This Weekend at LACMA: Free Friday, California Noir, Maria Nordman Closes, and More

May 18, 2012

First thing’s first: Happy Art Museum Day! LACMA, along with 100 other museums around the country, is offering free admission all day today. Come down and check out Chris Burden’s Metropolis II, or see exhibitions such as Robert Adams,  Daido Moriyama, or Children of the Plumed Serpent.

This weekend is also your last chance to see Maria Nordman FILMROOM: SMOKE, 1967–Present, on view in the Art of the Americas Building. FILMROOM: SMOKE is one of Nordman’s earliest pieces; the single-room, two-channel video documents the same scene from two positions—a fixed tripod and a hand-held camera, moving in concert with the breath of the actors and the ocean behind them. Outisde of the exhibition you’ll find a new sculpture Nordman created just for this exhibition, YANG-NA 2011–Present—a frame scaled to the same size as the Filmroom, through which you can become the actor yourself.


Filmroomm_Smoke_1967-present_edited

Maria Nordman, Filmroom: Smoke, 1967–Present. Photo: Courtesy of the Fundação de Serralves, Museu de Arte Contemporânea, Porto, Portugal

Stay at LACMA into the evening and catch bassist Henry “Skipper” Franklin performing for Jazz at LACMA, right in front of Chris Burden’s Urban Light. Over in the Bing Theater, tonight is the start of our latest film series, The Sun Sets in the West: Mid-Century California Noir. Get here early to see the sunny objects in our California Design exhibition, then see the shadows fall in ten noir thrillers set in the Golden State, presented this weekend and next. Friday night we present two from the 1950s: Kiss Me Deadly and The Crimson Kimono (the latter directed by the legendary Samuel Fuller). On Saturday night we screen three in a row: Blake Edwards’s Experiment in Terror, the Burt Lancaster vehicle Criss Cross, and the 1951 remake of Fritz Lang’s M

We’ve got two great talks happening this weekend too. On Saturday afternoon, LACMA curators Austen Bailly and Franklin Sirmans introduce a talk about African American art between collectors Aryn Drake-Lee and Jesse Williams and scholar Dr. Halima Taha, author of Collecting African American Art.

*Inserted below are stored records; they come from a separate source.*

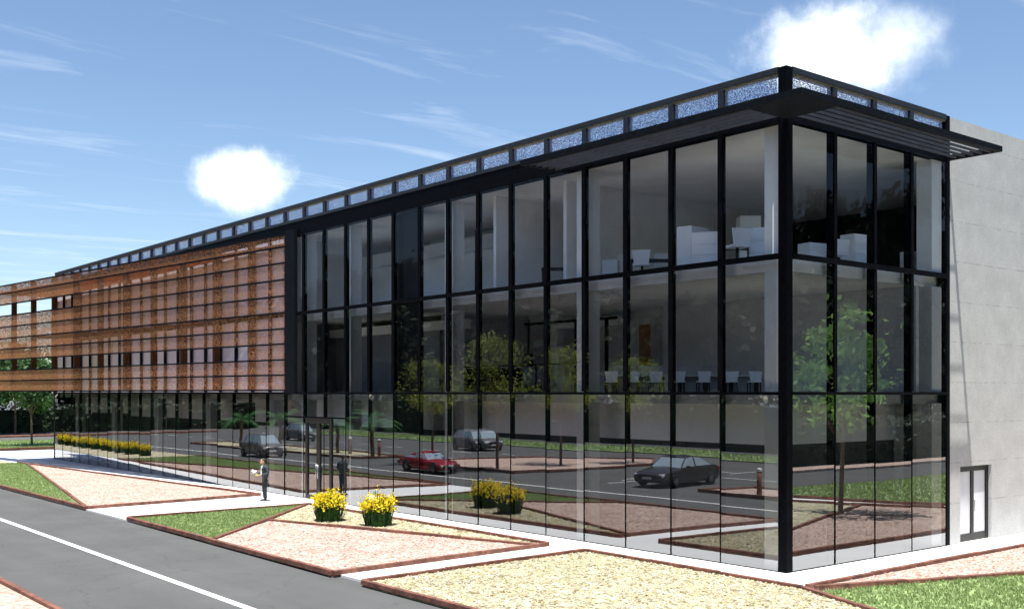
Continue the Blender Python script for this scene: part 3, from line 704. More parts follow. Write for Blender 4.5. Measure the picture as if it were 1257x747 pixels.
PM = make_palm(2.3, 13, 1.9, 4); place(PM, -17.6, 68.5, 0, 'small palm mirrored left of the silver people carrier', 'palm', 'small palms on the cream gravel island')
copy_thing(PM, (-17.6, 61.5, 0), 1.2, 'small palm mirrored behind the silver people carrier', 1.05)
copy_thing(PM, (-18.2, 54.0, 0), 2.2, 'small palm mirrored between entrance door and white column', .95)
copy_thing(PM, (-18.3, 48.6, 0), 3.2, 'small palm mirrored just above the rear of the red sports car', 1.1)
# bollards
def make_bollard():
    o = empty('bollard'); MB().ring([(0, 0), (.1, 0), (.1, .95), (0, .95)]).build('post', 'timber', o); MB().ring([(0, .952), (.11, .952), (.11, 1.04), (.07, 1.09), (0, 1.1)]).build('cap', 'paint', o); return o
BO = make_bollard(); place(BO, -16.1, 13.2, 0, 'timber bollard standing on the chip island mirrored beside the black saloon', 'bollard', 'timber bollards on the islands', 1.15)
for x, y, l in ((-18.5, 48.0, 'white capped timber bollard mirrored behind the red sports car'), (-18.0, 51.8, 'white capped timber bollard mirrored right of the entrance door'), (-17.6, 55.3, 'white capped timber bollard mirrored inside the entrance door panes'), (-17.4, 64.5, 'white capped timber bollard mirrored left of the silver people carrier')):
    copy_thing(BO, (x, y, 0), 0, l)

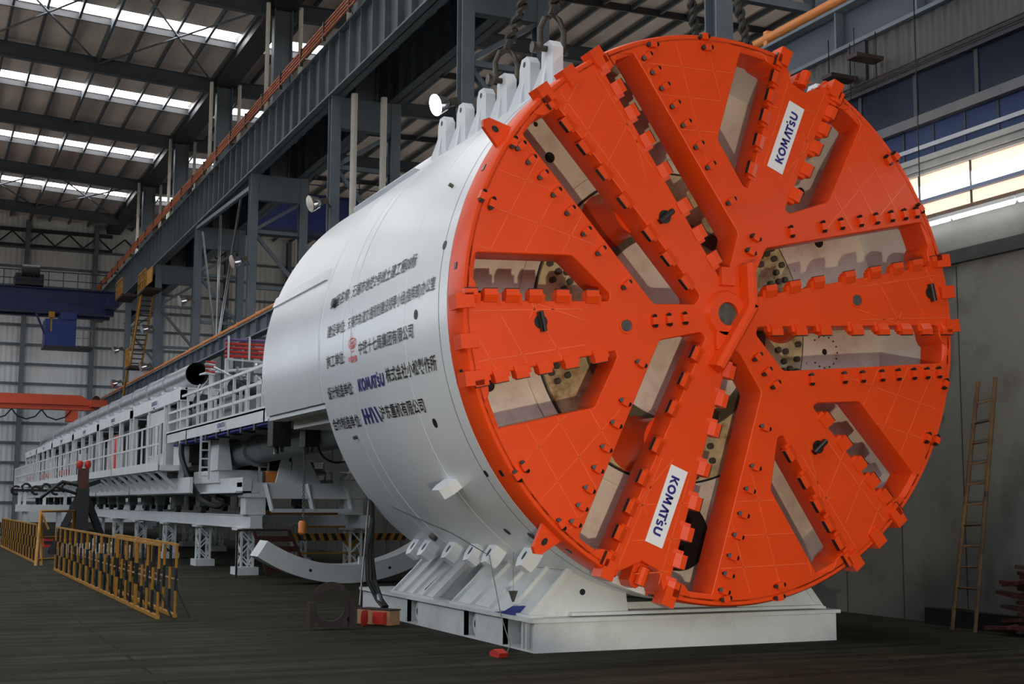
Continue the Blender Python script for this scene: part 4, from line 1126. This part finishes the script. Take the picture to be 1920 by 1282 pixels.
# pipe supports (little white stools) and the galvanised air duct on the roof
DU = thing('air_duct', (-1.05, 48, 4.9), 'long galvanised air duct lying along the gantry roofs, open at its near end', 'air duct')
xd, zd, rd = -1.05, 5.14, .32
m = MB(); pts = [(xd, 24.9, zd), (xd, 65.5, zd), (xd-.05, 66.6, zd-.03), (xd-.25, 67.3, zd-.15), (xd-.32, 67.5, zd-.55)]
m.tube(pts, rd, 28, cap=False); m.tube([(xd, 24.9, zd), (xd, 40, zd)], rd-.03, 28, mi=1, cap=False); m.build('duct', [GALV, DARKSTEEL], DU)
m = MB(); y = 28.5
while y < 65: m.tube([(xd, y, zd), (xd, y+.10, zd)], rd+.03, 28); y += 3.1
m.build_each('collar', GALV, DU)
m = MB(); y = 25.6
while y < 65:
    m.box((xd-.45, y, zd-rd-.05), (xd+.45, y+.3, zd-rd)); m.bar((xd-.3, y+.15, ZT-.02), (xd-.3, y+.15, zd-rd), .06); m.bar((xd+.3, y+.15, ZT-.02), (xd+.3, y+.15, zd-rd), .06); y += 2.05
m.build_each('duct_saddle', TRIMW, DU)
# rails on trestles
for s, nm in ((-1, 'left'), (1, 'right')):
    m = MB(); m.box((s*1.25-.13, 16.6, 1.06), (s*1.25+.13, 43.5, 1.30)); m.box((s*1.25-.15, 16.6, 1.03), (s*1.25+.15, 43.5, 1.06)); m.box((s*1.25-.15, 16.6, 1.30), (s*1.25+.15, 43.5, 1.32))
    tag(m.build('rail_beam', TRIMW, loc=(s*1.25, 30, 1.03)), ('pale steel rail beam on trestles, the near one below the gantries' if s < 0 else 'pale steel rail beam on trestles, the far one below the gantries'), 'rail beam')
TRY = [17.6, 22.3, 27.2, 32.5, 37.8, 42.8]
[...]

On Sunday, artist Lawrence Weiner will join LACMA CEO and Wallis Annenberg Director Michael Govan and assistant curator Jarrett Gregory in conversation about contemporary aesthetics. Stick around to tour the bevy of new installations on view now, and then head to the Bing Theater for our free Sundays Live concert featuring Young Musicians Foundation Chamber Ensembles.


felix large

Textile Panel (Mola), Panama, San Blas, Kuna people, last quarter of 20th century, gift of Lindy and Ellen Narver in memory of Grace Narver, from the installation Stitching Worlds: Mola Art of the Kuna

Finally, to cap off a busy weekend, we're screening Wes Anderson's latest, Moonrise Kingdom, Sunday night at 8:30 pm in the Bing Theater. Though the film is sold out, there will be a standby line forming at the Hammer Building Ticket Office at 6 pm.